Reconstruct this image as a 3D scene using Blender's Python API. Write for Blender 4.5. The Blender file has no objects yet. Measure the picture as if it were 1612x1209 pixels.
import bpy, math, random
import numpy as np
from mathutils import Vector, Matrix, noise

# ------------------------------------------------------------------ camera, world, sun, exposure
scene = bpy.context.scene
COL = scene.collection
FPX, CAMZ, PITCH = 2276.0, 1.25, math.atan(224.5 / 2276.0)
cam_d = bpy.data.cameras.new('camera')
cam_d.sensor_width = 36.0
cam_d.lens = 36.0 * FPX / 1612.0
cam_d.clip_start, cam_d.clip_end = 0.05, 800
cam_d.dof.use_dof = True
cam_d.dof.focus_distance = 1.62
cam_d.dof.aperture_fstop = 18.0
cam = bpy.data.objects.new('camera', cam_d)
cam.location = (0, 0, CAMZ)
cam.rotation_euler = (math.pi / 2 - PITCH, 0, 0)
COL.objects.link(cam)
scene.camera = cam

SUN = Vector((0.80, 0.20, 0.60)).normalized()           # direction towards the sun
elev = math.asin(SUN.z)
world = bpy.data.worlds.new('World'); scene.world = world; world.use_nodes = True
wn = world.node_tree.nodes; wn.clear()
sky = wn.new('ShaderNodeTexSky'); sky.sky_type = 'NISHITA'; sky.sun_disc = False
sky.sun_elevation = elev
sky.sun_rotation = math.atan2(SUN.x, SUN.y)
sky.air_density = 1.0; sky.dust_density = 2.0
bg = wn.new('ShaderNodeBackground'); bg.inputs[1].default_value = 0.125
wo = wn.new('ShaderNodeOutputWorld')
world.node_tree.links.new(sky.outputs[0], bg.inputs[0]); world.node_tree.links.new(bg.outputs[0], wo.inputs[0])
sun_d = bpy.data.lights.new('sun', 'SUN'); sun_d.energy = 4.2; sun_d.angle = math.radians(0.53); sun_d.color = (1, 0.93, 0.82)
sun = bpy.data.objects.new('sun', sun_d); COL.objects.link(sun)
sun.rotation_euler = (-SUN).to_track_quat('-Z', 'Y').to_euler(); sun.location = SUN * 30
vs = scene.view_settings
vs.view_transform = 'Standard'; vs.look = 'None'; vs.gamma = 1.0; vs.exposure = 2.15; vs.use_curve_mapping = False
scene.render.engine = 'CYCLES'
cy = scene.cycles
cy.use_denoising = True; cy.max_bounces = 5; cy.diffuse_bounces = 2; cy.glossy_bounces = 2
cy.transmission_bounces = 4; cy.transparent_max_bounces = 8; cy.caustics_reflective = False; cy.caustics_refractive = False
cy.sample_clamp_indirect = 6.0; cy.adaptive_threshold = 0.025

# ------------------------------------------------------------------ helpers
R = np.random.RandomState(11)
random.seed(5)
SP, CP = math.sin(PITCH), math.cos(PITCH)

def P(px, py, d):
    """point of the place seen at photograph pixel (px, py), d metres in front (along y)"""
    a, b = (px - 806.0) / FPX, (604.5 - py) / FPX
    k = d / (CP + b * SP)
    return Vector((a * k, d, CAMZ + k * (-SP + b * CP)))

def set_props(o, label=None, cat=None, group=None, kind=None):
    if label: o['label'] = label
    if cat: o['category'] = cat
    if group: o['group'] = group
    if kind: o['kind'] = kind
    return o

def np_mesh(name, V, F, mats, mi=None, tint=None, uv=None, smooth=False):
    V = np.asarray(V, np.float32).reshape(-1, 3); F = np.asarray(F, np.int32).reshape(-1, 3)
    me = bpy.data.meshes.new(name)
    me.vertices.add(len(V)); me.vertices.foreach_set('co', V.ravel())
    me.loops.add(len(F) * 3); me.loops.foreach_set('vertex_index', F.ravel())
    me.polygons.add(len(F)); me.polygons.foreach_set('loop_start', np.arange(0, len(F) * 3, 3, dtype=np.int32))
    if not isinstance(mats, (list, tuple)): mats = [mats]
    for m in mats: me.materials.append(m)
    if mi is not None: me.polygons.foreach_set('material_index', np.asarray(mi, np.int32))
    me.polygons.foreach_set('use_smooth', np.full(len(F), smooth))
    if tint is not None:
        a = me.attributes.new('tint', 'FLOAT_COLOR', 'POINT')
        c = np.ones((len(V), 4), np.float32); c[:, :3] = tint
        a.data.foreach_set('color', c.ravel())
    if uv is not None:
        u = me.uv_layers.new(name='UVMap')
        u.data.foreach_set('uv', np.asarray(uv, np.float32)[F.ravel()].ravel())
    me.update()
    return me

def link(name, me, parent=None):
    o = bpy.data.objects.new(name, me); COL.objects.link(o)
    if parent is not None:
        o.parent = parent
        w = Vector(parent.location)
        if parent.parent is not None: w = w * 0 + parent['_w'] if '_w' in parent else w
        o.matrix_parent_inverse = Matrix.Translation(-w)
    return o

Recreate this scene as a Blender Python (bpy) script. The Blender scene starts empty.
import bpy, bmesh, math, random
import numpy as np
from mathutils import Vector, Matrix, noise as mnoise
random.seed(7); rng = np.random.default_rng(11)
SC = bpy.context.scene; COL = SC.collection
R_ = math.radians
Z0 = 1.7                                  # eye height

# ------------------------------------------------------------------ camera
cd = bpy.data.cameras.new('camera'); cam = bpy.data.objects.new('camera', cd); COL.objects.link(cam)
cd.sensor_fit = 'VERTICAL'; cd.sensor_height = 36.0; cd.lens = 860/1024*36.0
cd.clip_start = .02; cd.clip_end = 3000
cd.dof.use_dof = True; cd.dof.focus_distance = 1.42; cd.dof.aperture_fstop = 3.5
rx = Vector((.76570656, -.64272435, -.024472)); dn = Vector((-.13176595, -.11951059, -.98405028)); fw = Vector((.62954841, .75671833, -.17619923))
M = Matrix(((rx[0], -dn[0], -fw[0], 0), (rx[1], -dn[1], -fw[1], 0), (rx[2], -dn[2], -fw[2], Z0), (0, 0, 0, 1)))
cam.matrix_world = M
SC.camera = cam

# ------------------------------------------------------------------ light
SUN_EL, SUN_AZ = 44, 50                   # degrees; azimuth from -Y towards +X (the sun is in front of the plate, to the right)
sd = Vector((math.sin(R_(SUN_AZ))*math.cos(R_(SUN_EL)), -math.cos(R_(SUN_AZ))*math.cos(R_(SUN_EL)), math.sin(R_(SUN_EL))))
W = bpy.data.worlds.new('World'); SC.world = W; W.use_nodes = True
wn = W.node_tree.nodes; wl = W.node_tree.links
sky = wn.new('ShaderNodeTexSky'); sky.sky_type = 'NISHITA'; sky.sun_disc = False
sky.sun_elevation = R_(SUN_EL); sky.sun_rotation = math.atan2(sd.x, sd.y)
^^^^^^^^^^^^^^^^
Exercise directions — Reproduce only the lines from the one containing "Recreate this scene" through the one containing "# eye height", inclusive of both.

Expected answer —
Recreate this scene as a Blender Python (bpy) script. The Blender scene starts empty.
import bpy, bmesh, math, random
import numpy as np
from mathutils import Vector, Matrix, noise as mnoise
random.seed(7); rng = np.random.default_rng(11)
SC = bpy.context.scene; COL = SC.collection
R_ = math.radians
Z0 = 1.7                                  # eye height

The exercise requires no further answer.